There. I said it.
Food trucks are as supposed to be as much a part of LA culture as hot dog stands are for New York. Well, New York wins this one. My experience with food trucks is that they: 1. are slow, 2. serve tiny portions, and 3. aren’t any better than a walk-in eatery. Also, lately, they 4. are expensive, and 5. have incredibly long lines because every hipster thinks they’re the greatest food in LA.
I suspect a lot of the older food trucks that serve the neighborhoods actually are very good. Certainly they filled an important niche, since they served food in places and at hours that people otherwise couldn’t get food. They were operated by people who were from the areas they served, had native knowledge of great ethnic foods, and rapport with their customers.
But now that food trunks have become trendy, the experience has become diluted with mediocrity. I’m not saying that trendiness, by itself, leads to medocrity. But in this case the thing that became trendy was a bad way to serve food. Food trucks have tiny inefficient kitchens.
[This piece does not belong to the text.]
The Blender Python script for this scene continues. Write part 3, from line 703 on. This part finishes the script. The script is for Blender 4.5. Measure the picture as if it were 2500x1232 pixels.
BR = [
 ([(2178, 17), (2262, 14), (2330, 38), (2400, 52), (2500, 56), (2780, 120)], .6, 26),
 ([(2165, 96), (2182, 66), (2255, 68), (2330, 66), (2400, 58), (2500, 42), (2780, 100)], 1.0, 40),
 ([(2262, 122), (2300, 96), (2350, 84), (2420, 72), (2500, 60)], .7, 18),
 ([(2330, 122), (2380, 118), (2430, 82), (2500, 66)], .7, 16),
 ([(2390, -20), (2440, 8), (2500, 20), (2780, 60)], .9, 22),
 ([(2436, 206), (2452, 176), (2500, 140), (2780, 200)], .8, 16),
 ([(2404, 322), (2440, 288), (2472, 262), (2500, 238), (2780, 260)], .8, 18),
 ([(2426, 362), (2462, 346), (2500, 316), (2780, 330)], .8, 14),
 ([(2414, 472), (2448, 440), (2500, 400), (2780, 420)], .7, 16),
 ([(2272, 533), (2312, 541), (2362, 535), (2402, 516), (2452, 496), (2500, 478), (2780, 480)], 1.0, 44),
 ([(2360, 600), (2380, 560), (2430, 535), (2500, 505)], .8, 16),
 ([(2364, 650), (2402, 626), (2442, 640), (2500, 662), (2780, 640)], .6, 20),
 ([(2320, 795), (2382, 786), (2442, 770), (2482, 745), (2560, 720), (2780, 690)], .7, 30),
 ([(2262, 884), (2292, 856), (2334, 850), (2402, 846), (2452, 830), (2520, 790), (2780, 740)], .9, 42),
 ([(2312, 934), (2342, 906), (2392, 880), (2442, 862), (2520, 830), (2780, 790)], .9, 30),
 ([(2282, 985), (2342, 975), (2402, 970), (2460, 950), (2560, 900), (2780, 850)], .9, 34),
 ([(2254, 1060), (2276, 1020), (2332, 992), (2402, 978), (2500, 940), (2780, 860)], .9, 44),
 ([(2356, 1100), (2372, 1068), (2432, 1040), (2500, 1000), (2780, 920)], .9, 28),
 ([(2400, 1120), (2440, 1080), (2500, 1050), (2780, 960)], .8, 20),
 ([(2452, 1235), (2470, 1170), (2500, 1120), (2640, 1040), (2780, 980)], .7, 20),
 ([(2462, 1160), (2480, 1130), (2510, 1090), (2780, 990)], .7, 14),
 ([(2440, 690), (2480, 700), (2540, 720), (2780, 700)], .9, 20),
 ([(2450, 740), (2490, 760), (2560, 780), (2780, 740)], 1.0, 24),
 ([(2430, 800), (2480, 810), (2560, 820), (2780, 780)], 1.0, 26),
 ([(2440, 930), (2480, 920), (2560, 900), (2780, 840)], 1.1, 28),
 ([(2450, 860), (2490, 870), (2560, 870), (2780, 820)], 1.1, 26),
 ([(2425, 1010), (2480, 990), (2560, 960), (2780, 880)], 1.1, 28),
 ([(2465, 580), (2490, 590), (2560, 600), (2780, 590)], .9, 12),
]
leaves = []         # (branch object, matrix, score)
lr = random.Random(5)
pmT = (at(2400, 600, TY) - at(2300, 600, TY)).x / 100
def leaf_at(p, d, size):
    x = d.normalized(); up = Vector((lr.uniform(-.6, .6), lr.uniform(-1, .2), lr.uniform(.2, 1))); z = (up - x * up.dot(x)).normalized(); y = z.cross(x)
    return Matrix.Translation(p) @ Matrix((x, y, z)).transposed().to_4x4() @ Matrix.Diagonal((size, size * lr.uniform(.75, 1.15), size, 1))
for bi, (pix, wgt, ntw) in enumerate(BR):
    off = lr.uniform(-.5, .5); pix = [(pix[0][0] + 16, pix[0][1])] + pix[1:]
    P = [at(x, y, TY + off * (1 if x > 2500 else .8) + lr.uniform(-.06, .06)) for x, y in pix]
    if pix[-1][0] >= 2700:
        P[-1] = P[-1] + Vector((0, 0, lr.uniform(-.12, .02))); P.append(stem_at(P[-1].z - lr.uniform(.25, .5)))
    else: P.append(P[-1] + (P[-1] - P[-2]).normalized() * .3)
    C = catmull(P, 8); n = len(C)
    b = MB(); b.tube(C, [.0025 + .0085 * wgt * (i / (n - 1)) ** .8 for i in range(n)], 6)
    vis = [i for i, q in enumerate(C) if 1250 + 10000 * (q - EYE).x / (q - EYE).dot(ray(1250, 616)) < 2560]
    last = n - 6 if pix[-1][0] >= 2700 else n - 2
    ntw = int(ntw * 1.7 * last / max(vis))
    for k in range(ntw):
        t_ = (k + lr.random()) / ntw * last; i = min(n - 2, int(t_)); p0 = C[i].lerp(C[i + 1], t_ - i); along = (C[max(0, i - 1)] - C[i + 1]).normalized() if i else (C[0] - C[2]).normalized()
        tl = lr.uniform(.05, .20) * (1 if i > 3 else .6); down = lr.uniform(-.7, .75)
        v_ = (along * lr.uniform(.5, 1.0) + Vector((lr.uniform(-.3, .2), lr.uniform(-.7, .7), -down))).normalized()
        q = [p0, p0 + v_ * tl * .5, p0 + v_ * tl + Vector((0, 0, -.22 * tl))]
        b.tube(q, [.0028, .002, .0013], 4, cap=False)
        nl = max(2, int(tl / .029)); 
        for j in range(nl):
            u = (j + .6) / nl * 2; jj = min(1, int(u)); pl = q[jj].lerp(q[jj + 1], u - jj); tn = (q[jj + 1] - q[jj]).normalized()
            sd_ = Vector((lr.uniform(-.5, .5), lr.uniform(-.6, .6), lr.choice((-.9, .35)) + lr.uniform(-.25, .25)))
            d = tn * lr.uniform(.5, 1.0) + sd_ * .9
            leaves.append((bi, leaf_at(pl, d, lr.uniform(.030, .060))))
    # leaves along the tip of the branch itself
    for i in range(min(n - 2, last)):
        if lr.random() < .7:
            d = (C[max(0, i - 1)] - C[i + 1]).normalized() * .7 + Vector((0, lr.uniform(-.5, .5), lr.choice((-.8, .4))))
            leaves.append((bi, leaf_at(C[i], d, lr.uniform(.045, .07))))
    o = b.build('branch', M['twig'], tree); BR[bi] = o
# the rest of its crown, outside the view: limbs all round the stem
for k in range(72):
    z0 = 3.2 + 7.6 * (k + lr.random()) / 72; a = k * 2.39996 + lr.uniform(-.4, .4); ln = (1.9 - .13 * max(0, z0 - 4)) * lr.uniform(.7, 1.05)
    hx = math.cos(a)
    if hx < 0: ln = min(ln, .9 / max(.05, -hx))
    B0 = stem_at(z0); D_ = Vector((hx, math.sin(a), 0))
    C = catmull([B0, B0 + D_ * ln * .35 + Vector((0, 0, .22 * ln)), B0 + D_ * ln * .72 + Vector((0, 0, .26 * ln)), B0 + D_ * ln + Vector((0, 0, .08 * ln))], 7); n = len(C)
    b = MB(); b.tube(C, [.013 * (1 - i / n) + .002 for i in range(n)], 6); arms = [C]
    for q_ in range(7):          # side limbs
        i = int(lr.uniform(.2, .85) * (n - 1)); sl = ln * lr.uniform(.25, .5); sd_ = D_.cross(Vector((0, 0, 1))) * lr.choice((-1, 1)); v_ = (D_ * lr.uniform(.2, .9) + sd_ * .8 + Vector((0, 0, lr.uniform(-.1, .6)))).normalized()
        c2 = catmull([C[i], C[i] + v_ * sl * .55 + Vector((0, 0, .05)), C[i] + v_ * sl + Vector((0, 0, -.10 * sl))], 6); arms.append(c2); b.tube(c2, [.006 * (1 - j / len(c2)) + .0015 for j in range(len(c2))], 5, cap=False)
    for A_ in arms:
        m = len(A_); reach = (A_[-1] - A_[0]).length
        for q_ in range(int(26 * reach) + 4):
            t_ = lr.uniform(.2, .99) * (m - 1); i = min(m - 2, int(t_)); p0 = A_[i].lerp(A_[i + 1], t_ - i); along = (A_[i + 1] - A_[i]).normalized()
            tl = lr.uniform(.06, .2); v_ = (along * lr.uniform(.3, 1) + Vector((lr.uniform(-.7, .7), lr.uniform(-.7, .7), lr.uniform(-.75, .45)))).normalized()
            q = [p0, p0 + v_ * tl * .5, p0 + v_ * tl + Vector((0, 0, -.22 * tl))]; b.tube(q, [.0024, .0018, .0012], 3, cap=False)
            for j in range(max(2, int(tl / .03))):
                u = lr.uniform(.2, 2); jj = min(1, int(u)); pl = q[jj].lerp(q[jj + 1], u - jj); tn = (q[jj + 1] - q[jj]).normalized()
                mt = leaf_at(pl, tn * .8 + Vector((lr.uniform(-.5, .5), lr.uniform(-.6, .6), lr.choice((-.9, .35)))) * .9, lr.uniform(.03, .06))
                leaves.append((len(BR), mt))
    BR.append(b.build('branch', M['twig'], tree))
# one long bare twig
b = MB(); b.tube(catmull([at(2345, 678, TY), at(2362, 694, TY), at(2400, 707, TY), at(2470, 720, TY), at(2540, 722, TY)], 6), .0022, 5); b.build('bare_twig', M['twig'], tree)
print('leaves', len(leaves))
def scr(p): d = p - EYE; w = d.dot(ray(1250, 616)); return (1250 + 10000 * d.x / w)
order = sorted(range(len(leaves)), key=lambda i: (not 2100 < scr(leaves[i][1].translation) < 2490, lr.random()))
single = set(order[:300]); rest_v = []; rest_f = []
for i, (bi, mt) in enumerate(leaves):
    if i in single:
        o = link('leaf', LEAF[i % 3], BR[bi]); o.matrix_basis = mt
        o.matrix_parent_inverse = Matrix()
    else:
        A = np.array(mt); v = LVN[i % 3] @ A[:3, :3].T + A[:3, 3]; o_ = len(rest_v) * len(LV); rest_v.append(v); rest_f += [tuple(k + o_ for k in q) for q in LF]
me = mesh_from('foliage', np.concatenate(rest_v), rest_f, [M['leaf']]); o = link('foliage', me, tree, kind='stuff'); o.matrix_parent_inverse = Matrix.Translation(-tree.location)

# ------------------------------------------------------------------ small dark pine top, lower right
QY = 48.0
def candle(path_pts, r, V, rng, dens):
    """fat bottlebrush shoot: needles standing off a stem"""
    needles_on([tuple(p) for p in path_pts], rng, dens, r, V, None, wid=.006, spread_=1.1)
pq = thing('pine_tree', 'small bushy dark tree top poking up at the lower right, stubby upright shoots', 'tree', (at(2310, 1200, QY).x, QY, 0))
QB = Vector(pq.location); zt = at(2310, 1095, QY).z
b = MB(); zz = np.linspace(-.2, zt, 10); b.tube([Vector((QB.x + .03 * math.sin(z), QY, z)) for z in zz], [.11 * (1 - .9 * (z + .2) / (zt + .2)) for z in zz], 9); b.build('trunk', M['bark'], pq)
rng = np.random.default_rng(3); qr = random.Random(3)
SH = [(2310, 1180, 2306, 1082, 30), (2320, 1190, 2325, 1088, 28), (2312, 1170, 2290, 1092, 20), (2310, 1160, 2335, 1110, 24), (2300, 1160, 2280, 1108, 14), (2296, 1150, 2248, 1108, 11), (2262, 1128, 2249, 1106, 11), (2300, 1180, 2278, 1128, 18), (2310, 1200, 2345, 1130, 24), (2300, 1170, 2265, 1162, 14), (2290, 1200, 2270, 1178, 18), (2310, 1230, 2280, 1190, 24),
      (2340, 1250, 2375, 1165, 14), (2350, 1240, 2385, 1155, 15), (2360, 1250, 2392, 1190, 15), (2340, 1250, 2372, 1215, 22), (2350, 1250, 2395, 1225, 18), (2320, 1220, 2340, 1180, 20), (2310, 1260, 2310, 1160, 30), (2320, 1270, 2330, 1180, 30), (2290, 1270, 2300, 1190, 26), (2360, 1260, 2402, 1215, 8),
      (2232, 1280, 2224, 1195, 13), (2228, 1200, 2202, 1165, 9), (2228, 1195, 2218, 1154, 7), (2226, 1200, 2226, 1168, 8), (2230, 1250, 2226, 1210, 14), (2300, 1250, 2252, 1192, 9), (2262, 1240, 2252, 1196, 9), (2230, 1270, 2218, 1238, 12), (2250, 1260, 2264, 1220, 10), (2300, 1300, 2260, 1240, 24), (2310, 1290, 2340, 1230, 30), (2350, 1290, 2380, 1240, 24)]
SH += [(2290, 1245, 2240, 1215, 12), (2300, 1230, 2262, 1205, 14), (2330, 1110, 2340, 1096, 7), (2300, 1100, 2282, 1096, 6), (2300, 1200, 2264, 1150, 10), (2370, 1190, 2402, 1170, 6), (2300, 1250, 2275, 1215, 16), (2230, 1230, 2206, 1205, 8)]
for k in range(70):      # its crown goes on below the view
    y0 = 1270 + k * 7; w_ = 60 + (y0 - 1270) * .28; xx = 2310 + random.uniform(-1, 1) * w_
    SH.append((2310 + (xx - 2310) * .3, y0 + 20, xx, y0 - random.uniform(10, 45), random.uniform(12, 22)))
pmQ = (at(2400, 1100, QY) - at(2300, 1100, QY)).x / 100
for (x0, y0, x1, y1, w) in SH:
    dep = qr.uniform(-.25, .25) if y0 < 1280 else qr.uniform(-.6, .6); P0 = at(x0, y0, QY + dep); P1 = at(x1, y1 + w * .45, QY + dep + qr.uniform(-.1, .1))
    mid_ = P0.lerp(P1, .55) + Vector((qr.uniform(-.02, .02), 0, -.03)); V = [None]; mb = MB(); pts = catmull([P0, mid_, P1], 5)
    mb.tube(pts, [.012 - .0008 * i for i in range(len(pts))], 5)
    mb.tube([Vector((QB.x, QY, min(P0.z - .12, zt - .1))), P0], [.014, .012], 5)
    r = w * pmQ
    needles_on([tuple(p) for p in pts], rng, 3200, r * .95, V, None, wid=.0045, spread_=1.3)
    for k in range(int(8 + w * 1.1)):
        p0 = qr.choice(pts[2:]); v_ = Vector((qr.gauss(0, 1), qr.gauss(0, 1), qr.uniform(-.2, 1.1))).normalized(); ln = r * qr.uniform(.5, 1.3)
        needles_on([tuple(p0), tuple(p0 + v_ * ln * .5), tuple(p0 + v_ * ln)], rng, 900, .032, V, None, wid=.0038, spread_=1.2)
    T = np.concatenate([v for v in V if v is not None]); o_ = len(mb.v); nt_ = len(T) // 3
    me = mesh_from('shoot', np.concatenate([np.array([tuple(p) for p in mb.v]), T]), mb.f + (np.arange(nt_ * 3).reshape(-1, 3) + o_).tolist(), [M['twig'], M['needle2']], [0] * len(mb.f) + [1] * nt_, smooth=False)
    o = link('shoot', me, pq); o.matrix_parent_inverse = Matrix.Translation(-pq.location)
They aren’t designed to serve a lot of people quickly, and they aren’t designed to serve a wide variety, but that’s exactly what people are trying to use them for.
For now, people are impressed enough by the “experience” to not notice they’ve stood in line for twenty minutes to get a small portion of food that’s not very good at a high price. If the food was actually good or unique, as with the old neighborhood food trucks of yore, maybe it’d be worth it, but these days most aren’t. So how long will this trend really last?